TASK DESCRIPTION: Report the total number of lines that include the string "scene", without any other text.

● ● ●

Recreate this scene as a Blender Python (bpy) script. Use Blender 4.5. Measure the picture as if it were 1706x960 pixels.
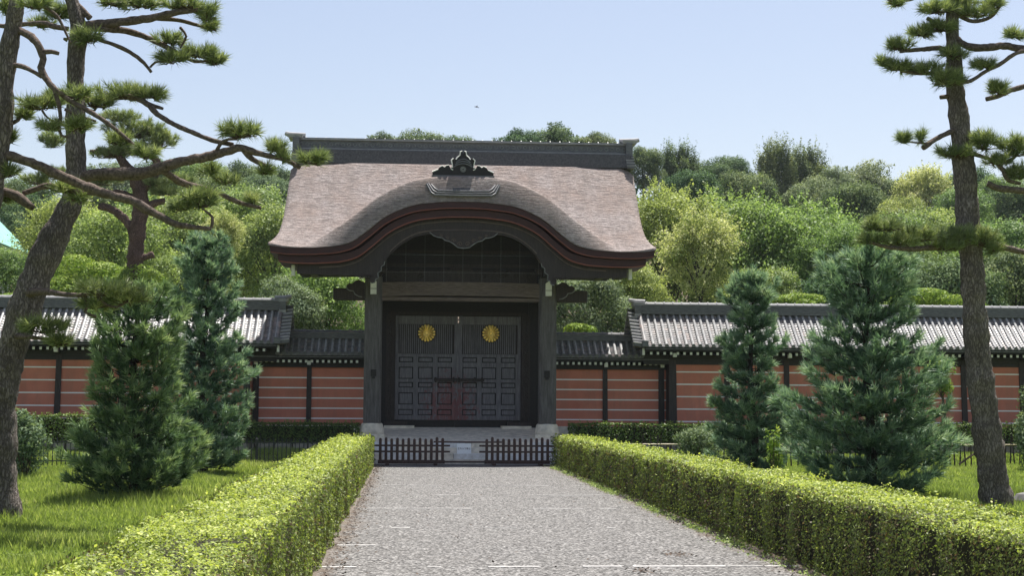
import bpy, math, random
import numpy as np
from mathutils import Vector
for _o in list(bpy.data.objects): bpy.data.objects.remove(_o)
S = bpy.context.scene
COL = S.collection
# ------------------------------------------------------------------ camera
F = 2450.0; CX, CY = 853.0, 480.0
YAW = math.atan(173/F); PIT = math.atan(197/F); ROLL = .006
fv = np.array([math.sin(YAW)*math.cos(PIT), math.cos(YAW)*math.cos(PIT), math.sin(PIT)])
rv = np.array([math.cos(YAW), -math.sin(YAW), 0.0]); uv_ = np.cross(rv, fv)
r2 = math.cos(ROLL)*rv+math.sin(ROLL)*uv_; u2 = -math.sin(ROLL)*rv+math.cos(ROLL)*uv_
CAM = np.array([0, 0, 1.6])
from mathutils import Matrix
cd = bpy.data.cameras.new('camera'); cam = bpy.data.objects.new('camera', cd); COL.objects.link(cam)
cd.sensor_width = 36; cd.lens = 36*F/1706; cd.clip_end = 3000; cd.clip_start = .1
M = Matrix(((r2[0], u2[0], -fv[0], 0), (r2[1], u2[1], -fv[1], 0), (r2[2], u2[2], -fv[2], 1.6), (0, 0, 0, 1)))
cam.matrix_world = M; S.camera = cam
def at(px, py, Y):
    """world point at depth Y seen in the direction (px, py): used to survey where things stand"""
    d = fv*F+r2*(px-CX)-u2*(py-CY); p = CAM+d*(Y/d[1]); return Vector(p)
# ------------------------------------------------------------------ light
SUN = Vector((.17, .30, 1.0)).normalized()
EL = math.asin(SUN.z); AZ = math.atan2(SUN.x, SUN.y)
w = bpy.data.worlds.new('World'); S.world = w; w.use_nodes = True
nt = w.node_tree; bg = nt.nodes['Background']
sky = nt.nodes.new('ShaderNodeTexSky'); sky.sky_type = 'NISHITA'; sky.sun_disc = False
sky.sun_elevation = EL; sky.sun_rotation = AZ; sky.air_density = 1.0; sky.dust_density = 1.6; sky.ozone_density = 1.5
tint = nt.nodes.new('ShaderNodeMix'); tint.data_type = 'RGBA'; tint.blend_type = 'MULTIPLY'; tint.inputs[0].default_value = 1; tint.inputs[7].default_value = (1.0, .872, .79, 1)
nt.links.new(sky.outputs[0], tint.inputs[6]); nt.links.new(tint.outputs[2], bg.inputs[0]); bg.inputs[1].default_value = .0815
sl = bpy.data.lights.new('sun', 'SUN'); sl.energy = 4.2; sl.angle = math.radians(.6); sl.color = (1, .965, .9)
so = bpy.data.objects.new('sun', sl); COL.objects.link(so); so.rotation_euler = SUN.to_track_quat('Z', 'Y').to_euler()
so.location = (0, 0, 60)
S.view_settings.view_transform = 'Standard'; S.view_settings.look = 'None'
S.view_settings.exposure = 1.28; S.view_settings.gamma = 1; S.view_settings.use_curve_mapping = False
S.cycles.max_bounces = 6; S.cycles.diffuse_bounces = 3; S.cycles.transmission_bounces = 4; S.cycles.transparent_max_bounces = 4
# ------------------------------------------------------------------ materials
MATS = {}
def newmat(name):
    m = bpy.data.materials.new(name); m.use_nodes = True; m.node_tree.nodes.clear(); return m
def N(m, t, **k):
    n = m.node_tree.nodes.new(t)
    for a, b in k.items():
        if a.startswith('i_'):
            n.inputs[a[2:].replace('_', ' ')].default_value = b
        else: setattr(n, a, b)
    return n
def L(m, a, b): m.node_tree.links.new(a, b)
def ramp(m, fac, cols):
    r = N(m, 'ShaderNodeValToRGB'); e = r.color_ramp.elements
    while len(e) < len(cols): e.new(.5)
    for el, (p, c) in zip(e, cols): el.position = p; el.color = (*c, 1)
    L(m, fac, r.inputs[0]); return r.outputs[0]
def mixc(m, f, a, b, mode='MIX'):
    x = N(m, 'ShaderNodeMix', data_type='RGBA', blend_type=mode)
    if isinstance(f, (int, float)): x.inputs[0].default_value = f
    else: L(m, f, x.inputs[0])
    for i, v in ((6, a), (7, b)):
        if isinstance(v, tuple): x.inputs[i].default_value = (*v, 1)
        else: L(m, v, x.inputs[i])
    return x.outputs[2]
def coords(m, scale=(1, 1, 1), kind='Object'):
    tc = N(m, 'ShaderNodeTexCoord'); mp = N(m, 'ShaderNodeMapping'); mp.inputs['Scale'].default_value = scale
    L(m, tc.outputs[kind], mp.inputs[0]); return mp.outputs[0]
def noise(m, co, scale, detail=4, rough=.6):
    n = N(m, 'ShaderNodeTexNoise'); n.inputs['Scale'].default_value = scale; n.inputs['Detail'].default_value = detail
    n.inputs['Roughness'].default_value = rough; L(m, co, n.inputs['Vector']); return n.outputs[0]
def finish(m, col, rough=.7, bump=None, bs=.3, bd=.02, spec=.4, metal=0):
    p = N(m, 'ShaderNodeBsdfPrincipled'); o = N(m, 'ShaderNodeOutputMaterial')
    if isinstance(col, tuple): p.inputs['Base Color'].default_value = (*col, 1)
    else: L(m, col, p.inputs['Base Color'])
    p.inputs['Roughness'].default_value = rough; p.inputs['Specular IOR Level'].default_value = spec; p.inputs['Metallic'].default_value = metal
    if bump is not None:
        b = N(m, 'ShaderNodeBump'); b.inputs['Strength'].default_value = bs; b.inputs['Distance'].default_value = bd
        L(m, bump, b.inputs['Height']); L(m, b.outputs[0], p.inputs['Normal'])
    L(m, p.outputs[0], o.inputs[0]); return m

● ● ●

TASK OUTPUT: 2